On the one hand, while PGW has often been a mismanaged mess, it’s been better run in recent years. It tosses $18 million year into the city’s coffers. Also, the sale of the utility into private hands might cost some PGW workers their jobs.

On the other hand, the pension fund sorely needs this infusion. And UIL, this experienced company bidding to buy PGW, might be better equipped to make desperately needed investments in the utility’s infrastructure and to position it for a winning role in Pennsylvania new, Marcellus Shale-driven energy economy.

So, does this sound to you like a decision worthy of a lot of solid public debate?

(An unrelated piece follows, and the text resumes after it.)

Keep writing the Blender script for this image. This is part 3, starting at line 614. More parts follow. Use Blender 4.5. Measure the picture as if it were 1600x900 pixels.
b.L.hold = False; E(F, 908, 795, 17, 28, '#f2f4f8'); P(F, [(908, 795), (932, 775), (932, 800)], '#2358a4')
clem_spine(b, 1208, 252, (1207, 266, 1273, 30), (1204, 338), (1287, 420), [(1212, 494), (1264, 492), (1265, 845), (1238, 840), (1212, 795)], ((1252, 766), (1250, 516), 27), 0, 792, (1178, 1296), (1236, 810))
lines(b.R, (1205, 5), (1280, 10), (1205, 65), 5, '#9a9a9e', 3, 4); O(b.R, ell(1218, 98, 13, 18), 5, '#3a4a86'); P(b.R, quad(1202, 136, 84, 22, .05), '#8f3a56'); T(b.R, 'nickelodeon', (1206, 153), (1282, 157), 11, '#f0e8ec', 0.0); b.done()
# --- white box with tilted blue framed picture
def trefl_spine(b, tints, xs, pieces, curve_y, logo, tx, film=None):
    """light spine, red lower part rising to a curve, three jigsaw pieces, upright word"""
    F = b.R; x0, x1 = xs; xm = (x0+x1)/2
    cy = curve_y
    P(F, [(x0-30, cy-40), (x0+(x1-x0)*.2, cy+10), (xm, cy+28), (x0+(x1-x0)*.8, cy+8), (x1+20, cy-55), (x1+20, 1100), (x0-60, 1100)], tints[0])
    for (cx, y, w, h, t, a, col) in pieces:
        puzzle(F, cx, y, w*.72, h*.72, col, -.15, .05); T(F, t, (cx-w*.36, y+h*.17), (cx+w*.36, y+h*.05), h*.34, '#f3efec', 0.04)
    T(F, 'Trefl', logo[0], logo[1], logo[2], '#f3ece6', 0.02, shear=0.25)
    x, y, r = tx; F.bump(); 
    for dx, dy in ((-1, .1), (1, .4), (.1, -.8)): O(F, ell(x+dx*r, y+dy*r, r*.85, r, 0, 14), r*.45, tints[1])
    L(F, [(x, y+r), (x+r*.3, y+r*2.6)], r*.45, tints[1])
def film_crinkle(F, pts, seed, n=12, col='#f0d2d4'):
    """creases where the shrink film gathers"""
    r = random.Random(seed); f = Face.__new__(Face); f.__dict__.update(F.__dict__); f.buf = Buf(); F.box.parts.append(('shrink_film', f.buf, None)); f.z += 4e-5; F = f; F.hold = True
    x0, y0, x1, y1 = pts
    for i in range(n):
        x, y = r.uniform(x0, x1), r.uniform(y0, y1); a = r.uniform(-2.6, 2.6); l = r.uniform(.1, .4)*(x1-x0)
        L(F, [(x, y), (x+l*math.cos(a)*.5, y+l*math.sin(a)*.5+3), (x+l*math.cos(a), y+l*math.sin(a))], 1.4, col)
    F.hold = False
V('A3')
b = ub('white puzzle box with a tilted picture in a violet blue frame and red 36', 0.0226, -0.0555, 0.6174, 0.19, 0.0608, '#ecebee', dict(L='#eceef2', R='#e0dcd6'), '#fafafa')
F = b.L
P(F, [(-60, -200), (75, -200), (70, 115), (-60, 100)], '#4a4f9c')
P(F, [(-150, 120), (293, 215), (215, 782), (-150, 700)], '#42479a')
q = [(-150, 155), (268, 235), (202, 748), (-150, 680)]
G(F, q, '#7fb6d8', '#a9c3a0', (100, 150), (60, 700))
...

Are you thinking that City Council must have spent a lot of the intervening months gathering varied input, thinking things through at public hearings?

You’re new to Philadelphia, aren’t you?

Express line to the trashcan

Last week, Council tossed the sale proposal in the trashcan without so much as a single public hearing and with no public vote.  And it did so even before it even released for public review a consultant’s study for which is paid a half million bucks. 

This was a performance of legislative arrogance and secrecy that would have looked right at home in Moscow or Beijing.

I’m not saying this deal deserved to go through. I truly don’t know. How could I, when Council convened zero public hearings on the proposal, making no effort to ensure that multiple stakeholders’ views were aired in public?

This was a rank violation of the spirit if not the letter of Pennsylvania’s open meeting law. A decision as consequential as this one should always be made through a public vote, preferably after ample public hearings. 

With so little public debate, we’re left to conclude this rejection of a nearly $2 billion deal was just another spitball in Council’s long-running feud with a mayor some of its members clearly loathe.

Former mayor Bill Green Sr. once called out Philadelphia City Council as the worst legislative body in the Free World.

The more things change, the more they stay the same.